* _Instruction_:
Pull out every line below containing the word "picture".

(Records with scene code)
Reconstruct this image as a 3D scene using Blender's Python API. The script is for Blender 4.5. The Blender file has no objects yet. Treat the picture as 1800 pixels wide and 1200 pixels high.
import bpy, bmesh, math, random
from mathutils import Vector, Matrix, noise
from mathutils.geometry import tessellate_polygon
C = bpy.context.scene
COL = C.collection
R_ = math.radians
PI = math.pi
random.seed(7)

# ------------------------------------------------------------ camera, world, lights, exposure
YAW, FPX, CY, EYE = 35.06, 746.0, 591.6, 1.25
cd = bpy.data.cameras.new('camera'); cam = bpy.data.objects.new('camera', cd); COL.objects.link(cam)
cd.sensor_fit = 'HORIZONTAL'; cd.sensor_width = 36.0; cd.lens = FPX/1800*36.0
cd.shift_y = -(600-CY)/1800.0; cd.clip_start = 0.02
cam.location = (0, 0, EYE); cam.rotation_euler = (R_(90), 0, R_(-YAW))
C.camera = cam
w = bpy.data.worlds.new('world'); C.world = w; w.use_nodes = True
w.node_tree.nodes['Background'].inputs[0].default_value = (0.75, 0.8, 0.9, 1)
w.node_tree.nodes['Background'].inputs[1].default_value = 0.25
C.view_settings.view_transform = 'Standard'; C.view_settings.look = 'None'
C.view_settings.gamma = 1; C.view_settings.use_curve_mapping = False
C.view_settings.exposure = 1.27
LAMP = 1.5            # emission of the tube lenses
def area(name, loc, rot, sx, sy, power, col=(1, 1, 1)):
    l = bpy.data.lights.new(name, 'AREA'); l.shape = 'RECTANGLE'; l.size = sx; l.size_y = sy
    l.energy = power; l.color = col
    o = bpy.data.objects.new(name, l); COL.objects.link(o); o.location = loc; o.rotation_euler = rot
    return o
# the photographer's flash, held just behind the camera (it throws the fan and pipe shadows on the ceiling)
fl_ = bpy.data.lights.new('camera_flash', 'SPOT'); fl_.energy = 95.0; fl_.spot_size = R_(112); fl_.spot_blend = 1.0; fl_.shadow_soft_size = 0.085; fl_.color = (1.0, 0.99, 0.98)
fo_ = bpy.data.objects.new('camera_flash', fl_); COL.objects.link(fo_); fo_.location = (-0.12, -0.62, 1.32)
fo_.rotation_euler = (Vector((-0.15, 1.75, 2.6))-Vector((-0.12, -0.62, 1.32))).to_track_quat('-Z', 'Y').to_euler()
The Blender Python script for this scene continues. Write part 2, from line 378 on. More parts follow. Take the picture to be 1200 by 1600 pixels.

* _The solution_:
Reconstruct this image as a 3D scene using Blender's Python API. The script is for Blender 4.5. The Blender file has no objects yet. Treat the picture as 1800 pixels wide and 1200 pixels high.
The Blender Python script for this scene continues. Write part 2, from line 378 on. More parts follow. Take the picture to be 1200 by 1600 pixels.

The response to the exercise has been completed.